How to allow others to help

Although I titled this like a tutorial with the words “how to”, it isn’t one.  Instead, it is more a realization that I had today.  With our words, we often ask for help, but then with our actions, we push it away.  We often don’t realize that we are doing it, and we get frustrated.  With awareness, we might get our words and our actions into better alignment.

Coffee Hour

Each Sunday, my husband and I get the coffee made for the post-worship fellowship hour at my church.  We arrive about 45 minutes early and load up the regular and decaf coffee pots, set them out in the parish hall, and plug them in so they will be ready by the time worship is over.  I set out the hot water pot for tea, the tea bags and sugar bowls.  Little A sets out the mugs and brings out spoons for stirring.  My husband sets up a table for the potluck refreshments.  I enjoy this part of the job.  I like making people feel welcome and warm.  Feeding people comes naturally to me.  The part that gets tiring is the clean up afterwards.  Sometimes I don’t want to stay late after church, and I just want to go home.

In years past, we had sign up sheets for people to take turns hosting coffee hour.  The job included setting out the coffee, cleaning up afterwards, and also (supposedly) optionally, bringing in refreshments to share.  Attendance has dropped over the last ten years, and it was getting harder to fill weeks with volunteers, so this year, I (being the Kitchen Koordinator) decided that I would come start the coffee each week, and refreshments would be potluck.  This has been more or less working, with some weeks having more participation than others.

Getting help

I still have a sign up sheet for clean up, though.  And I still have a hard time filling the weeks.  Today during announcements, I asked for people to please volunteer to help clean up.  If I don’t ask, it won’t happen, right?  I then proceeded to retreat to the kitchen and start preliminary clean up.  I ran the first load of empty mugs through the dishwasher and set it on the counter to cool for a moment before putting them away.  A gentleman, Mr. W, came in and asked about putting them away and I said I was letting them cool for a moment first.  He said he would come back to put them away.

I felt a weird feeling in my body at that moment.  Perhaps you might recognize it.  I have felt it before, but had never identified it properly.  My first thought was that he was intruding on “my kitchen”.  Then it hit me.  He was answering my request for help.  How stupid of me to feel offended that he was offering to help with “my job” when I had specifically asked for it.  With that realization, I thanked him, left the kitchen, and sat down in the parish hall to do some knitting and enjoy the murmuring hum of coffee hour.  I even think clean up proceeded faster than if I had done it myself.

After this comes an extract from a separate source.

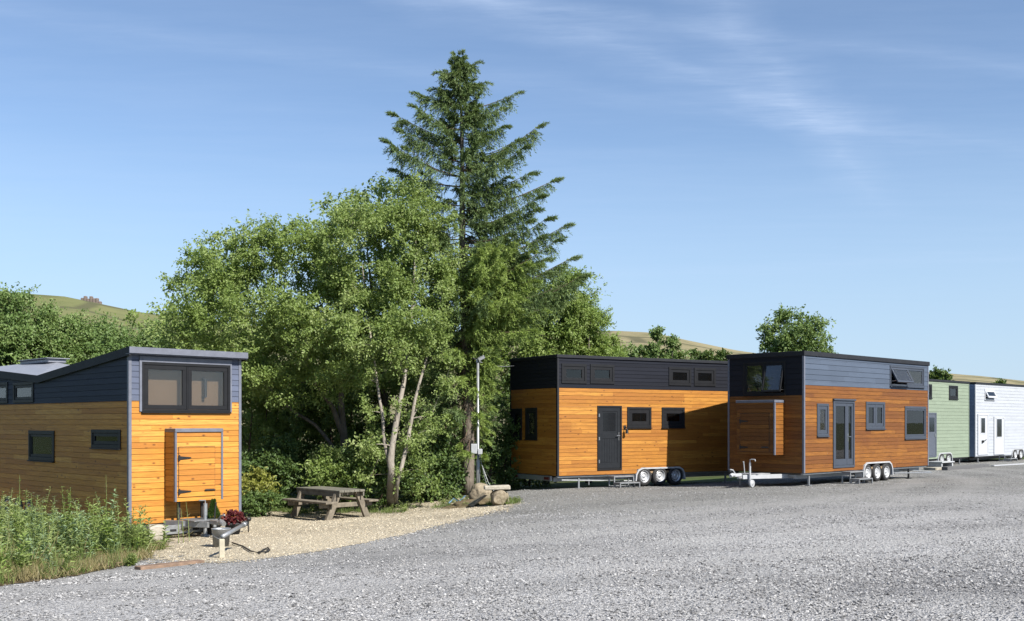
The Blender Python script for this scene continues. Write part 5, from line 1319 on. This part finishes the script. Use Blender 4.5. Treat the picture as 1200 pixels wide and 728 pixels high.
    p0 = Vector(pxg(1089, 551)); m = MB(); m.box(0, .75, -.35, .35, .0, .10, .01, Matrix.Translation(p0) @ Matrix.Rotation(.3, 4, 'Z')); tag(m.build('paving_slab', M['rock_pale'], None), 'pale slab on the gravel left of the long dark beam', 'slab')
    p0 = Vector(pxg(1163, 546.5)); m = MB(); m.box(0, 3.2, -.08, .08, .0, .045, .008, Matrix.Translation(p0) @ Matrix.Rotation(.72, 4, 'Z')); tag(m.build('timber_board', M['white_steel'], None), 'pale board on the gravel below the white house', 'board')
    m = MB()
    for i in range(7):
        p = Vector(pxg(97+i*6+random.uniform(-2, 2), 669-i*.9+random.uniform(-1.5, 1.5))); a = random.uniform(-.6, .6); Mx = Matrix.Translation(p+Vector((0, 0, .03))) @ Matrix.Rotation(a, 4, 'Z') @ Matrix.Rotation(random.uniform(-.3, .3), 4, 'Y'); m.tube([Mx @ Vector((-.18, 0, 0)), Mx @ Vector((0, .02, .02)), Mx @ Vector((.2, 0, 0))], [.01, .016, .006], 6)
    tag(m.build('twigs', M['timber_red'], None, True), 'scatter of brown dead twigs at the gravel edge below the weeds', 'twigs', kind='stuff')
hitch_clutter()

# stone wall ruin on the left skyline
def ruin():
    D = 775; v = [px(x, y, D*.985) for x, y in ((93, 357), (120, 361))]
    r = empty('stone_ruin', (v[0][0], v[0][1], v[0][2]+.2), 0, 'low ruined stone wall on the skyline of the left hill', 'ruin')
    m = MB(); L = v[1][0]-v[0][0]
    hs = [2.6, 4.6, 6.2, 4.6, 6.6, 5.4, 5.8, 3.8]
    for i, h in enumerate(hs): m.box(i*L/8, (i+1)*L/8-.15, -3, 0, -2, h-i*.28, .3)
    m.build('wall', M['hillstone'], r)
ruin()

# ------------------------------------------------------------------ loose stones
def stones(name, mat, n, region, smin, smax, label, dens=None, mask=None):
    xs = RNG.uniform(region[0], region[1], n*3); ys = RNG.uniform(region[2], region[3], n*3)
    ok = np.ones(len(xs), bool)
    if dens is not None: ok &= RNG.uniform(0, 1, len(xs)) < dens(xs, ys)
    xs, ys = xs[ok], ys[ok]
    if mask is not None: k = mask(xs, ys); xs, ys = xs[k], ys[k]
    xs, ys = xs[:n], ys[:n]; n = len(xs)
    z = gz(xs, ys)+AMP*vnoise(xs, ys, .55, 3.0)+AMP*.5*vnoise(xs, ys, 1.7, 9.0)
    s = smin+(smax-smin)*RNG.uniform(0, 1, n)**2.6
    oc = np.array([(1, 0, 0), (-1, 0, 0), (0, 1, 0), (0, -1, 0), (0, 0, 1), (0, 0, -1)], float)
    F0 = np.array([(0, 2, 4), (2, 1, 4), (1, 3, 4), (3, 0, 4), (2, 0, 5), (1, 2, 5), (3, 1, 5), (0, 3, 5)])
    V = oc[None]*RNG.uniform(.5, 1.0, (n, 6, 1))+RNG.normal(0, .16, (n, 6, 3))
    V[..., 2] *= .62; a = RNG.uniform(0, 2*PI, n); c, sn = np.cos(a), np.sin(a)
    tl = RNG.normal(0, .35, n)
    X = V[..., 0]*c[:, None]-V[..., 1]*sn[:, None]; Yy = V[..., 0]*sn[:, None]+V[..., 1]*c[:, None]; Zz = V[..., 2]+X*tl[:, None]*.6
    W = np.stack([X*s[:, None]+xs[:, None], Yy*s[:, None]+ys[:, None], Zz*s[:, None]+(z+s*.22)[:, None]], -1).reshape(-1, 3)
    F = (F0[None]+6*np.arange(n)[:, None, None]).reshape(-1, 3)
    m = MB(); m.block(W, F, np.repeat(np.clip(RNG.beta(2.0, 2.0, n), 0, 1), 8)); tag(m.build(name, mat), label, 'stones', kind='stuff')
def clumps(x, y): return np.clip(.55+1.0*vnoise(x, y, .8, 21.0)+.7*vnoise(x, y, 2.6, 22.0), .06, 1)
def off_lane(x, y):
    k = np.ones(np.shape(x))
    for (a, b, r) in LANES: k = np.minimum(k, np.clip((np.abs(np.hypot(x-a, y-b)-r)-.12)/.45, .22, 1))
    return RNG.uniform(0, 1, np.shape(x)) < k
ng = lambda x, y: off_lane(x, y) & inpoly(x, y, GRAVEL) & ~yard_mask(x, y) & ~bed_mask(x, y)
stones('loose_gravel', M['stone_grey'], 52000, (-8, 10, 8.0, 14.5), .007, .030, 'loose grey stones of the gravel nearest the camera', clumps, ng)
stones('loose_gravel', M['stone_grey'], 36000, (-11, 15, 14.5, 22), .008, .026, 'loose grey stones across the middle of the gravel yard', clumps, ng)
stones('loose_gravel', M['stone_grey'], 14000, (-4, 24, 22, 40), .010, .026, 'loose grey stones on the far gravel by the trailers', clumps, ng)
def near_edge(x, y):
    d = np.full(np.shape(x), 9.0)
    for a, b in zip(EDGE[:-1], EDGE[1:]):
        a = np.array(a[:2]); b = np.array(b[:2]); v = b-a; t_ = np.clip(((x-a[0])*v[0]+(y-a[1])*v[1])/(v@v), 0, 1); d = np.minimum(d, np.hypot(x-a[0]-t_*v[0], y-a[1]-t_*v[1]))
    return RNG.uniform(0, 1, np.shape(x)) < np.exp(-(d/.28)**2)
stones('loose_gravel', M['stone_grey'], 5200, (-7, 1, 15, 27), .008, .026, 'grey stones kicked across the edge of the pale yard', None, near_edge)
stones('loose_pebbles', M['stone_beige'], 3000, (-7, 1, 15, 27), .008, .024, 'beige pebbles spilled onto the grey gravel edge', None, near_edge)
stones('loose_pebbles', M['stone_beige'], 16000, (-9, 1, 16, 29), .010, .032, 'loose beige pebbles on the picnic yard', None, yard_mask)

fl = MB(); q = 0; LP = []
while q < 900:
    x = random.uniform(-9, 0); y = random.uniform(20, 30.5); lim = np.interp(x, [-9, -3, -1, 0], [29.5, 28.5, 27.6, 26.5])
    if random.random() < math.exp(-max(0, lim-y)*.55) and yard_mask(np.array([x]), np.array([y]))[0]: LP.append((x, y, gtop(x, y)+.012)); q += 1
LP = np.array(LP); leaf_block(fl, LP, np.concatenate([RNG.normal(size=(900, 2)), RNG.normal(0, .15, (900, 1))], 1), np.array([0, 0, 1.0])+rdir(900)*.3, RNG.uniform(.03, .07, 900), RNG.uniform(.02, .04, 900), RNG.uniform(0, 1, 900))
tag(fl.build('fallen_leaves', leafmat('fallen leaves', (.10, .06, .03), (.22, .15, .07), (.33, .30, .12), .1)), 'dead leaves scattered over the pale gravel near the trees', 'leaves', kind='stuff')

# ------------------------------------------------------------------ sky, sun, camera
w = bpy.data.worlds.new('World'); scene.world = w; w.use_nodes = True
nt = w.node_tree; nt.nodes.clear()
class WT(NT):
    def __init__(s): s.t = nt; s.out = s.n('ShaderNodeOutputWorld')
s = WT()
sky = s.n('ShaderNodeTexSky'); sky.sky_type = 'NISHITA'; sky.sun_disc = False
sky.sun_elevation = SUN_EL; sky.sun_rotation = math.atan2(SUN_AZ[0], SUN_AZ[1])
sky.altitude = 200; sky.air_density = .9; sky.dust_density = 0.1; sky.ozone_density = 2.9
g = s.n('ShaderNodeTexCoord').outputs['Generated']
sp = s.n('ShaderNodeSeparateXYZ'); s.l(g, sp.inputs[0])
zc = s.math('MAXIMUM', sp.outputs[2], .03)
X = s.math('DIVIDE', sp.outputs[0], zc); Y = s.math('DIVIDE', sp.outputs[1], zc)
cv = s.n('ShaderNodeCombineXYZ'); s.l(X, cv.inputs[0]); s.l(Y, cv.inputs[1])
warp = s.noise(cv.outputs[0], 1.1, 4, .6); warp2 = s.noise(s.mapping(cv.outputs[0], (1, 1, 1), (5, 3, 0)), 2.6, 5, .65)
def band(p0, p1, width, amt, soft=1.0, t0=-1, t1=2):
    d = Vector((p1[0]-p0[0], p1[1]-p0[1])); L = d.length; d /= L; n = (-d.y, d.x)
    dist = s.math('ADD', s.math('ADD', s.math('MULTIPLY', X, n[0]), s.math('MULTIPLY', Y, n[1])), -(p0[0]*n[0]+p0[1]*n[1]))
    dist = s.math('ADD', dist, s.math('MULTIPLY', s.math('SUBTRACT', warp, .5), width*1.6)); dist = s.math('ADD', dist, s.math('MULTIPLY', s.math('SUBTRACT', warp2, .5), width*1.3))
    f = s.ramp(s.math('ABSOLUTE', s.math('DIVIDE', dist, width)), [(0, 1), (.35, .62), (1, 0)])
    al = s.math('ADD', s.math('ADD', s.math('MULTIPLY', X, d.x/L), s.math('MULTIPLY', Y, d.y/L)), -(p0[0]*d.x+p0[1]*d.y)/L)
    fade = s.ramp(s.math('MULTIPLY', s.math('ADD', al, 1.0), .3333), [((t0+1)/3-.08 if t0 > -1 else 0, 0 if t0 > -1 else 1), ((t0+1)/3+.06 if t0 > -1 else .01, 1), ((t1+1)/3-.1, 1), (min(1, (t1+1)/3+.08), 0)])
    return s.math('MULTIPLY', s.math('MULTIPLY', f, fade), amt)
st1 = s.noise(s.mapping(cv.outputs[0], (1.0, 4.5, 1), (0, 0, 0), (0, 0, .9)), 2.2, 6, .7)
st2 = s.noise(s.mapping(cv.outputs[0], (.8, 3.0, 1), (2, 1, 0), (0, 0, -.35)), 1.6, 6, .65)
b1 = s.math('ADD', band((-.10, 2.50), (1.10, 3.55), .20, .20, t1=1.25), band((-.12, 2.47), (1.12, 3.60), .07, .05, t1=1.2)); b2 = s.math('ADD', band((.44, 2.45), (1.55, 4.6), .16, .19, t1=1.1), band((.46, 2.45), (1.60, 4.7), .06, .05, t1=1.05))
b3 = band((-1.5, 3.2), (-.2, 3.9), .40, .04); b4 = band((1.2, 2.95), (2.1, 3.25), .09, .14); b5 = band((.9, 3.5), (2.6, 4.2), .14, .11); b6 = band((-.1, 7.5), (2.0, 6.8), .4, .12)
cl = s.math('ADD', s.math('ADD', b1, b2), s.math('ADD', s.math('ADD', b3, b4), s.math('ADD', b5, b6)))
tex = s.math('ADD', s.math('MULTIPLY', s.ramp(st1, [(.3, 0), (.7, 1)]), 1.15), .2)
cl = s.math('MULTIPLY', cl, tex)
cl = s.math('ADD', cl, s.math('MULTIPLY', s.ramp(st2, [(.40, 0), (.85, 1)]), .10), True)
cl = s.math('ADD', cl, .07, True)
low = s.ramp(sp.outputs[2], [(0, .0), (.08, .5), (.2, 1)])
cl = s.math('MULTIPLY', s.math('MULTIPLY', cl, .85), low, True)
CLOUD = s.mix(s.mix(sky.outputs[0], (3.05, 4.1, 5.4), s.ramp(sp.outputs[2], [(0, .85), (.10, .62), (.26, 0)])), (4.2, 5.1, 6.7), cl)
bg = s.n('ShaderNodeBackground'); bg.inputs['Strength'].default_value = .080
s.l(CLOUD, bg.inputs[0]); s.l(bg.outputs[0], s.out.inputs['Surface'])

sun = bpy.data.lights.new('sun', 'SUN'); sun.energy = 5.0; sun.angle = math.radians(.53); sun.color = (1, .94, .85)
so = bpy.data.objects.new('sun', sun); COL.objects.link(so)
v = Vector((SUN_AZ[0]*math.cos(SUN_EL), SUN_AZ[1]*math.cos(SUN_EL), math.sin(SUN_EL)))
so.rotation_euler = (-v).to_track_quat('-Z', 'Y').to_euler(); so.location = (20, -10, 25)

cam = bpy.data.cameras.new('camera'); co = bpy.data.objects.new('camera', cam); COL.objects.link(co); scene.camera = co
co.location = (0, 0, CAM_H); co.rotation_euler = (PI/2, 0, 0)
cam.lens = 37.5; cam.sensor_width = 36; cam.sensor_fit = 'HORIZONTAL'; cam.shift_y = 131/1200
cam.clip_start = .1; cam.clip_end = 6000
vs_ = scene.view_settings; vs_.view_transform = 'Standard'; vs_.look = 'None'; vs_.exposure = 1.0; vs_.gamma = 1; vs_.use_curve_mapping = False
scene.cycles.max_bounces = 8; scene.cycles.transparent_max_bounces = 12; scene.cycles.use_denoising = True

Asking v. answering v. allowing

Those who follow the Law of Attraction have most likely heard of the three steps to fulfilling your desires.  First, we ask for what we want, sometimes through our actual words, more often simply through our personal vibration.  That is our job.  Second, the Law of Attraction goes into action to answer our desire.  That is the job of the Universe, God, Source, whatever you call it, and it never fails.  We often forget, though, that there is a third step, which is also our job.  That is to allow it into our lives.

I used my words to ask for help with clean up today.  That was step 1.  Mr. W answered my request and came into the kitchen to help.  That was step 2.  Then, I had to get out of my own way and allow him to help.  That was step 3.  How often do we miss out on the answers to our prayers because we don’t recognize them and turn them away?  Or feel resentful or jealous when they arrive?

If you have trouble getting people to help you with something, then I would like to encourage you to practice allowing it more.  It was hard for me to relinquish the kitchen into someone else’s care today.  But when you think about it, the kitchen was in perfectly good hands before I started attending ten years ago.  And after I am gone, it will continue to find good hands to care for it.  I am not the only person in the church who can competently clean up after coffee hour.  I bet you will find that others can surprise you with their skill if you give them a chance to help you.